UK TV review: Cinderella: After Ever After
Review Overview
Cast
8Laughs
8David Farnor | On 25, Dec 2019
What happens after ever after? That’s the question that’s plagued savvy kids and sceptical parents for generations after reading fairy tales. The idea of a TV programme exploring that – and at Christmas, no less – could easily be the recipe for a downbeat, dramatic sequel. Cinderella: After Ever After, though, is nothing of the sort: it’s a hilarious romp through fairytale conventions and greatly misinformed expectations.

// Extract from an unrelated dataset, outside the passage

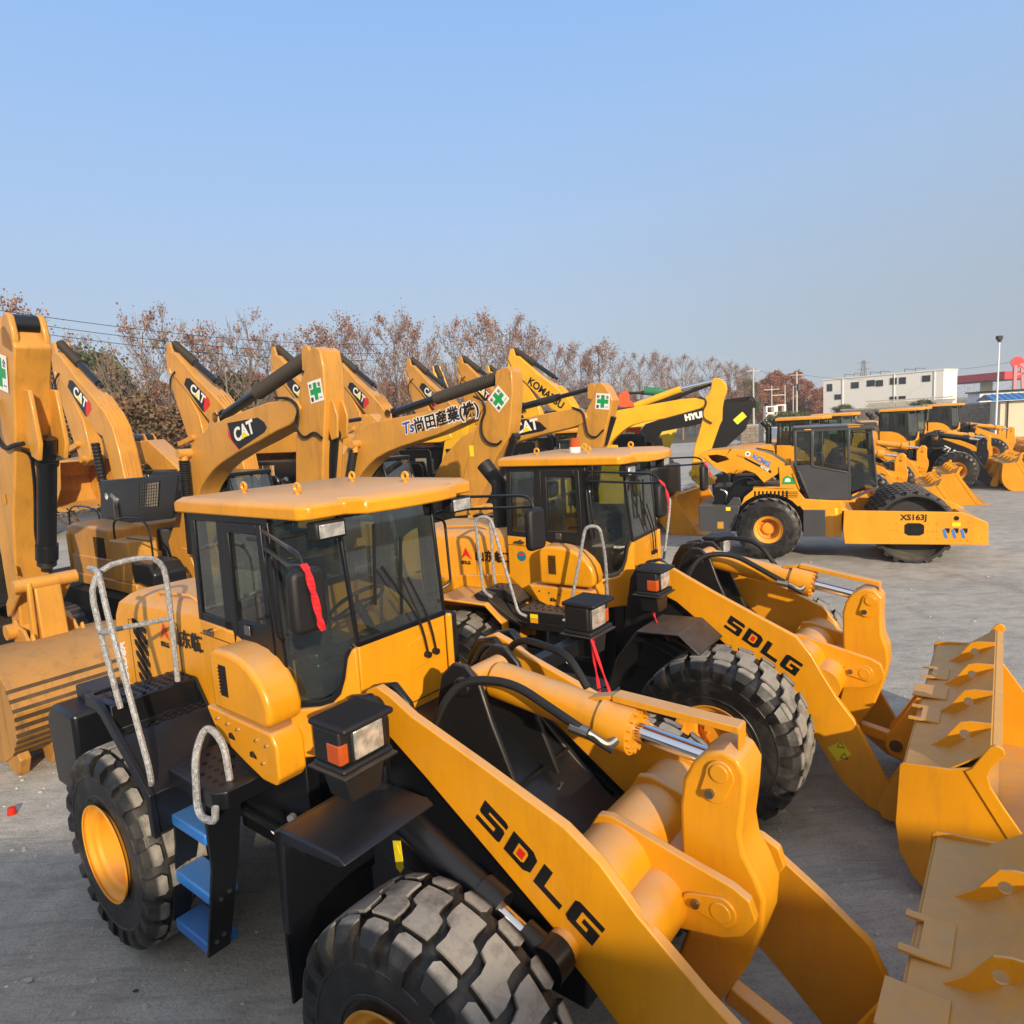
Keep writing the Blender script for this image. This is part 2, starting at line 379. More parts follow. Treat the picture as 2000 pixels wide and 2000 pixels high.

Sian Gibson, of Car Share fame, stars as Cinderella, who has just married Prince Charming (David Walliams). But life isn’t all it’s cracked up to be in their picture-perfect kingdom. The Kign (Tom Courtenay) is a frustrating dimwit. Her evil stepmother, Madame Blackheart (Celia Imrie), is, well, an evil stepmother. And Prince Charming is anything but.
Blackheart’s plan, inevitably, is to marry the king and poison him so she can rule the kingdom in his wake. Assisted by Dumbella and Rubella, her cruel but clueless stepsisters, it’s a plot that even a fool could spy a mile off. Unfortunately for Cinders, she’s surrounded by nothing but fools. David Walliams is the queen of them all, with his image-obsessed, floss-dancing Prince doing nothing that vaguely resembles being a good husband from the moment they say their vows.
He raps badly, gives speeches poorly, considers other people rarely and will do absolutely anything to get a free tan. Whether he’s shoving people out of his way or going on a spot of peasant-hunting, Walliams is laugh-out-loud funny throughout, from his insipid line delivery to his over-the-top physical presence.
Gibson, meanwhile, is as likeable and down-to-earth as ever, grounding the absurd events with a deadpan frustration and no end of patience – the perfect foil for Madame Blackheart’s wonderfully cartoonish villain, as Celia Imrie relishes the chance to dial everything up to 11. Throw in an amusingly enthusiastic Ellen Thomas as a useless Fairy Godmother and you have a cast that’s bursting with energy and chemistry.
They’re given a brilliant script to work with, with The Dawson Brothers (That Mitchell & Webb Look) stuffing every page with countless jokes, from background visual jokes to quick-fire one-liners – a mix that recalls Monty Python, Blackadder and Horrible Histories at their best. When you’ve stopped laughing at the journalists from the Bubonic Plague Post, up pops Thomas’ Godmother to give Cinderella a new pair of glass slippers, because they turned out so helpful last time.
The result is a surprisingly subversive (watch out for Buttons the mouse), wonderfully entertaining hour that is a genuine treat for the whole family.